【KIM KOO NTU Professor Lecture】 From Anti-Japan to Anti-China: South Koreans’ Changing Public Sentiments and Implications for the Indo-Pacific Region
【KIM KOO NTU Professor Lecture】 From Anti-Japan to Anti-China: South Koreans’ Changing Public Sentiments and Implications for the Indo-Pacific Region
Why is the prevailing resentment in South Korea directed towards China rather than Japan? Does China’s economic retaliation against South Korea’s deployment of missiles contribute to the growing anti-China sentiment among South Koreans? Or is the cultural war over the origin of kimchi also a factor? Perhaps this resentment is a natural reaction to anxiety about China’s rise. Regardless of these questions that may never be answered, what’s more important is how the significant shift in South Korea-China relations will influence the Indo-Pacific region and East Asian countries, including Taiwan.
This year we are honored to have Professor Gi-Wook Shin from Stanford University as our Kim Koo-NTU Professor. He will give a public lecture on Thursday, June 1st at Room 108, Social Sciences College, National Taiwan University. In this public lecture, he will explore the connection and interplay between South Koreans’ collective sentiments towards their neighbors and the geopolitics and international relations within the Indo-Pacific region.

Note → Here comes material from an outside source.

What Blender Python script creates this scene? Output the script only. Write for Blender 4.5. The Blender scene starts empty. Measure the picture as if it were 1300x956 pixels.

The abstract of this public lecture is as follows:
South Korean public sentiment towards China has drastically deteriorated over the past few years, becoming even worse than sentiment toward Japan. In this talk, Professor Gi-Wook Shin will illuminate factors that contribute to Koreans’ negative views of China, from resentment towards economic retaliation over THAAD deployment to culture wars over hanbok and kimchi. He will draw comparisons to Koreans’ historically negative sentiments of Japan and anti-American sentiments of past decades, and discuss how these anti-China sentiments may play out in the Yoon Suk-Yeol administration’s policy towards China and the U.S.-ROK alliance. Finally, he will address the implications of Korea’s evolving views of China for the Indo-Pacific region, including Taiwan.
This lecture is a hybrid event, primarily held in person, but also allowing remote participation through online streaming. Please register early for this event to ensure you don’t miss out.
Professor Gi-Wook Shin is the William J. Perry Professor of Contemporary Korea in Sociology; senior fellow at the Freeman Spogli Institute for International Studies; the director of the Walter H. Shorenstein Asia-Pacific Research Center since 2005; and the founding director of the Korea Program, all at Stanford University. As a historical-comparative and political sociologist, his research has concentrated on social movements, nationalism, development, democracy, and international relations. He is the author/editor of twenty-five books and numerous articles. You can find more details here:
Gi-Wook SHIN’s BIOGRAPHY (https://aparc.fsi.stanford.edu/people/giwook_shin)
In Summer 2023, Professor Shin will launch the Stanford Next Asia Policy Lab (SNAPL) which is a new initiative committed to addressing emergent social, cultural, economic, and political challenges in Asia. Across four research themes– “Talent Flows and Development,” “Nationalism and Racism,” “U.S.-Asia Relations,” and “Democratic Crisis and Reform”–the lab will bring scholars on Asia to produce interdisciplinary, problem-oriented, policy-relevant, and comparative studies and publications.